Een hoge gunningsfactor biedt economische voordelen 

Belangrijk aspect dat bepalend is voor het Nederlandse vermogen internationaal invloed uit te oefenen of handelscontracten te bedingen is de zogenaamde ‘gunningsfactor’, een term die afkomstig is uit de wereld van de handel en verkooptechniek. De gunningsfactor staat voor de mate waarin potentiële klanten of samenwerkingspartners de ‘biedende partij’ gunnen dat men tot zaken doen komt. In de wereld van de handel geldt dat een hoge gunningsfactor belangrijk is om producten te kunnen afzetten en contracten te sluiten. Bedrijven en verkopers worden dan ook gestimuleerd te werken aan het verhogen van hun gunningsfactor door het scheppen van raakvlakken met een potentiële klant en het zoeken naar gezamenlijke belangen.

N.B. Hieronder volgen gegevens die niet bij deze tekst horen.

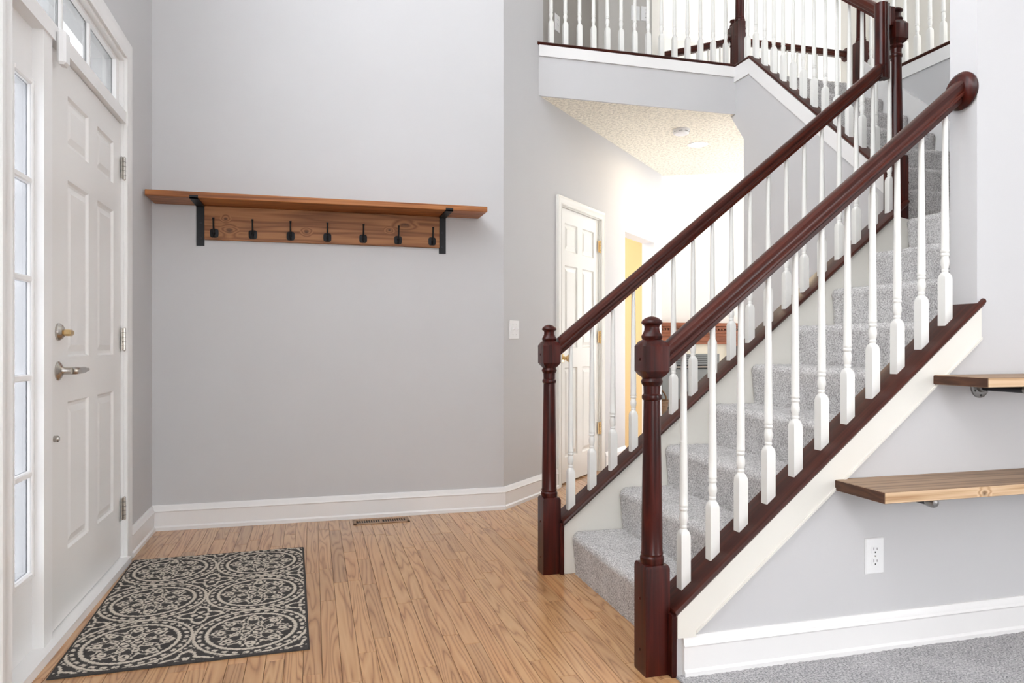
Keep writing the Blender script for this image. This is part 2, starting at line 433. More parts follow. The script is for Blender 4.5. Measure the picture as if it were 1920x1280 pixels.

De lijn met het Nederlandse buitenlandse profiel is bijna één op één door te trekken.

Door het aangaan van bondgenootschappen als de NAVO en de EU heeft Nederland aangegeven dat het raakvlakken heeft met een groot aantal gelijkgezinde landen die zich willen inzetten ter bescherming en verdediging van elkaars belangen en handhaving van de internationale rechtsorde. Daarnaast gaat Nederland soms gelegenheidscoalities aan met als doel de internationale rechtsorde te beschermen of te herstellen. Kortom, Nederland laat zien dat het bereid is zich in te spannen voor het versterken van de raakvlakken met andere landen en voor de bescherming van gezamenlijke belangen.

Het bijdragen aan defensieoperaties in het buitenland is een belangrijke concrete uiting die zorgt voor een hoge gunningsfactor. Onmiskenbaar speelt deze gunningsfactor vervolgens een grote rol bij het tot stand komen van grote internationale contracten voor het bedrijfsleven, zeker in situaties waar overeenkomsten tussen staten nodig zijn als basis voor handel. Een passieve houding van Nederland en een zwak buitenlands profiel, daarentegen, leiden tot een lage gunningsfactor en niet alleen verkleining van politieke invloed, maar ook van de kans op het binnenslepen van de lucratieve handelscontracten waarvan onze welvaart zo afhankelijk is.